Lake Wakatipu was once home to a number of steam-driven watercraft, in the days before road-building in the Lakes District really got underway.
With the discovery of gold in the area, people suddenly acquired a powerful urge to get about, and steamers were the transport mode of choice, plying the lake from the main port of Kingston on the Lake’s southernmost extremity.
Once the goldrushes waned, the workaday business of supplying the farms of the district kept the Wakatipu steam flotilla in business. By the beginning of the twentieth century, the new goldrush – tourism – was getting underway, the volume of visitors to Lake Wakatipu matched only by the volume of complaints about the standard of the accommodation on the cramped, crummy, stinky boats.
The government decided it was time a better class of steamer was laid on.

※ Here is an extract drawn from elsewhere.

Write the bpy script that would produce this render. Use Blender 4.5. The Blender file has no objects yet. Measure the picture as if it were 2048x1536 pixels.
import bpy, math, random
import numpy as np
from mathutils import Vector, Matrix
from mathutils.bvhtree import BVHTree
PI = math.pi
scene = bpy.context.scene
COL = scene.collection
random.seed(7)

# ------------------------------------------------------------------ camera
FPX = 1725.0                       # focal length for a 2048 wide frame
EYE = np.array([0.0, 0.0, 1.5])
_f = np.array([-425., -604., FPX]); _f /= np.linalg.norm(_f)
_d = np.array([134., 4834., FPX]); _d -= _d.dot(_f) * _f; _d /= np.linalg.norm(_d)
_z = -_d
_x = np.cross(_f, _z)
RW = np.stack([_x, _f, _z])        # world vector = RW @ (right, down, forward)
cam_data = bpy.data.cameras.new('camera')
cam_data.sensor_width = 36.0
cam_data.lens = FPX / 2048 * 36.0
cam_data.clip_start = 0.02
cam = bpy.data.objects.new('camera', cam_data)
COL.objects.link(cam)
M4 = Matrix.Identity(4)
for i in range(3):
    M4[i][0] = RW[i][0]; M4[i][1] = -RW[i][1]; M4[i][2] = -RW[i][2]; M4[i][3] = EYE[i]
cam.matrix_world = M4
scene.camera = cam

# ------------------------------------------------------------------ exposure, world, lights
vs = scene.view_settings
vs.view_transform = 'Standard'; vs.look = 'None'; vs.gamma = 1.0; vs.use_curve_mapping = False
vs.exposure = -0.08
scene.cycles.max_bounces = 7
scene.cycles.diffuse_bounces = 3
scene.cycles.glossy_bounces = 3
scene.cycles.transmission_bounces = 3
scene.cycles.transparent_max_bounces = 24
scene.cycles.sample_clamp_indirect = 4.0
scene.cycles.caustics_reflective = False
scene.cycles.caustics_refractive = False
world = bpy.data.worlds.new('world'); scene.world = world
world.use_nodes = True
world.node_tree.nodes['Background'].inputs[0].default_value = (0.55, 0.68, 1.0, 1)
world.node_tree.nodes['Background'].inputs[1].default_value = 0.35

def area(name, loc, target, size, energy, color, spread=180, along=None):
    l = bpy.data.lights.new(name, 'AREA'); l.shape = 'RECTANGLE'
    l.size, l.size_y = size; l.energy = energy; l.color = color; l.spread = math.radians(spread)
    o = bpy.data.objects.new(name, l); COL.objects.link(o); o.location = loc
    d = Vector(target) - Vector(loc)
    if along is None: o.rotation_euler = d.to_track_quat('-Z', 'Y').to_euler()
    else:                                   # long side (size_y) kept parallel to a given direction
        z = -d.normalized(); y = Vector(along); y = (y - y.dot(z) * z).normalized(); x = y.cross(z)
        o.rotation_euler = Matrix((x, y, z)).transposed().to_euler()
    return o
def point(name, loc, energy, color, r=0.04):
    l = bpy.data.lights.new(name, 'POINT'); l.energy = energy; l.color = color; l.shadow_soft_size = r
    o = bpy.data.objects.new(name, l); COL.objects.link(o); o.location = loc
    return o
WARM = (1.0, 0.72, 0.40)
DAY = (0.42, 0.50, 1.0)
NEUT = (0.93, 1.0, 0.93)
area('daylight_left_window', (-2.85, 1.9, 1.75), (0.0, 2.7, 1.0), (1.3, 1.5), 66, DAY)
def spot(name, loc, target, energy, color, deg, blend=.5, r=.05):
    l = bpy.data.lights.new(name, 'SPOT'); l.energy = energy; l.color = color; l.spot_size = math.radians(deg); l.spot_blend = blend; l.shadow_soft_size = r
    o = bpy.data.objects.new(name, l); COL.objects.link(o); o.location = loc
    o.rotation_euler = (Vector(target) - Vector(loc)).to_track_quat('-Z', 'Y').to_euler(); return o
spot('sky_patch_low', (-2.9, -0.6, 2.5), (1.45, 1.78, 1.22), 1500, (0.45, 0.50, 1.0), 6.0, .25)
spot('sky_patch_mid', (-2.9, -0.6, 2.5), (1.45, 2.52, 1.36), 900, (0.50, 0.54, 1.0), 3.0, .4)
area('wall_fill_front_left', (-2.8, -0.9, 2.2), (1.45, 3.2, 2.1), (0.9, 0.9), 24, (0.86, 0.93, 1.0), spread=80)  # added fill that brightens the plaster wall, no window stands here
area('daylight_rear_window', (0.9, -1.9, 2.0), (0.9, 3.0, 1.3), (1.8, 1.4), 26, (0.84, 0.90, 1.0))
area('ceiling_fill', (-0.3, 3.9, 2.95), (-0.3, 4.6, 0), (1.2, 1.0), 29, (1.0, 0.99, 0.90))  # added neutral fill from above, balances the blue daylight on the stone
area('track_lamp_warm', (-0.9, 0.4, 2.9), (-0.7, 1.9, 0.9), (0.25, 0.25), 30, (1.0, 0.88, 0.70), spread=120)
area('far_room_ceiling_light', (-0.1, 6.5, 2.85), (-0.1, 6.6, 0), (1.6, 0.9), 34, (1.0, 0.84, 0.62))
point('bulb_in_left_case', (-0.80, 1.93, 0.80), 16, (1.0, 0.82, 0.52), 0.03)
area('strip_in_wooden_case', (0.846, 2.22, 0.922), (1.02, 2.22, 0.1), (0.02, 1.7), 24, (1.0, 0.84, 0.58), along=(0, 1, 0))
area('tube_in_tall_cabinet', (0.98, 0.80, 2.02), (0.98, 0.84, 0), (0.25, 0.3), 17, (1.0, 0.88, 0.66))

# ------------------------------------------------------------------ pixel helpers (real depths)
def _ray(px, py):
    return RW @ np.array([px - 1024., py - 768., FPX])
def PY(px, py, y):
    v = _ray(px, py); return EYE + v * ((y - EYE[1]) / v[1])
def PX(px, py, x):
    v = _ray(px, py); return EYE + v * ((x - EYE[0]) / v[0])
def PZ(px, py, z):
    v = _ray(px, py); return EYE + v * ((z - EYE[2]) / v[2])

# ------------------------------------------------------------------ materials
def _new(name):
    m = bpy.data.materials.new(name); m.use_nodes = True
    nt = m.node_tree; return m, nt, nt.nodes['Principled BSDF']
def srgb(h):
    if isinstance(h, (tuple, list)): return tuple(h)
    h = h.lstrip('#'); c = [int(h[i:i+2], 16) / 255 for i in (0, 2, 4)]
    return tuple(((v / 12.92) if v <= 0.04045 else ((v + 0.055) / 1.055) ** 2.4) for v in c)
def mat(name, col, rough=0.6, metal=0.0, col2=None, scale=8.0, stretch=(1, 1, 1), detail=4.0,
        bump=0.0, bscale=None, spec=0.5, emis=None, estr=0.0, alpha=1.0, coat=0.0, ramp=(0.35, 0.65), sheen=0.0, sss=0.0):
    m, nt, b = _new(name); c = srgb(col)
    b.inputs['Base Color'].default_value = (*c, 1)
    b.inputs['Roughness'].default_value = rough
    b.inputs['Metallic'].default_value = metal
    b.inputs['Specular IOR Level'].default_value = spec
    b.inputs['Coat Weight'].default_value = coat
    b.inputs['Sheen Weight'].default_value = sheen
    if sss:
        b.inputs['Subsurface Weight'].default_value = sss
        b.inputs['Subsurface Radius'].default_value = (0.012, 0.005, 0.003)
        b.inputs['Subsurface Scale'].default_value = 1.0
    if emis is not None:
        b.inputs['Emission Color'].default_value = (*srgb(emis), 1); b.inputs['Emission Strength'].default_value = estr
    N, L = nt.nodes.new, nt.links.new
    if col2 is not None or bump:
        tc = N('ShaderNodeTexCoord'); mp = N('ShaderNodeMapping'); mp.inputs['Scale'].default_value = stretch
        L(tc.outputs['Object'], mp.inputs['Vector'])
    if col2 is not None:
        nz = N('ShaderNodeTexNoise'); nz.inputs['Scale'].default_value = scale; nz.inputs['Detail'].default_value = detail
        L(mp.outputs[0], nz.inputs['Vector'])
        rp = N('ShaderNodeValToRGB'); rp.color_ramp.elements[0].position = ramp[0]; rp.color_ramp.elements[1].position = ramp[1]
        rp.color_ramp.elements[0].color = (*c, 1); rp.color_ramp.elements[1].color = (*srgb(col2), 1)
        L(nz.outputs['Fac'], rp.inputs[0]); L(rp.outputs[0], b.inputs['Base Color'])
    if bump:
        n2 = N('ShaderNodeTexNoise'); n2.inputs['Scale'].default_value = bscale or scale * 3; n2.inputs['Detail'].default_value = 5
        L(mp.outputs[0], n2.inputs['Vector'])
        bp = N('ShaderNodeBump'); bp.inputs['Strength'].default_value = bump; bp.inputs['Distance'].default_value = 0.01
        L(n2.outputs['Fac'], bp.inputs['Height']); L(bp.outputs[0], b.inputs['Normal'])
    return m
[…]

It commissioned the vessel that was to become the Earnslaw from Railways Department architect, Hugh McRae, and after a bit of a tussle over whether she ought to be a paddle or screw steamer, the job was handed over to Dunedin shipwrights, John McGregor and Co, who had built similar vessels for the ferry service on Otago Harbour.
Once she had been put together on the Otago foreshore – a plaque commemorates the spot – the Earnslaw was disassembled and freighted kitset-fashion to Kingston, where she was put together again. The hull and decks were launched in February 1912, and her maiden voyage took place eight months later, on 18 October.
The Earnslaw has plied the mirror-glass waters of Wakatipu ever since; her graceful, low-slung lines and plume of coal smoke as much part of the scenery as the Remarkables.
The Earnslaw was a working girl in her early days, too, capable of carrying a mixed complement of cargo and passengers. In those days, tourists might sip their gins and tonics in the saloon, while up to 1,500 sheep stomped the deck below nervously on their way to some station on Wakatipu’s distant shore.
Not anymore. You can use her as transport to Walter Peak and observe the working of a high country sheep station, although the people have the pretty vessel all to themselves these days. The Earnslaw sails all year round and in all weathers, and there is no better way of seeing the Lake than from her decks.
She’s over 100 years old and looks as good as the day she was launched. The pure lake waters and clean alpine air have treated Queenstown’s ‘Lady of the Lake’ very well.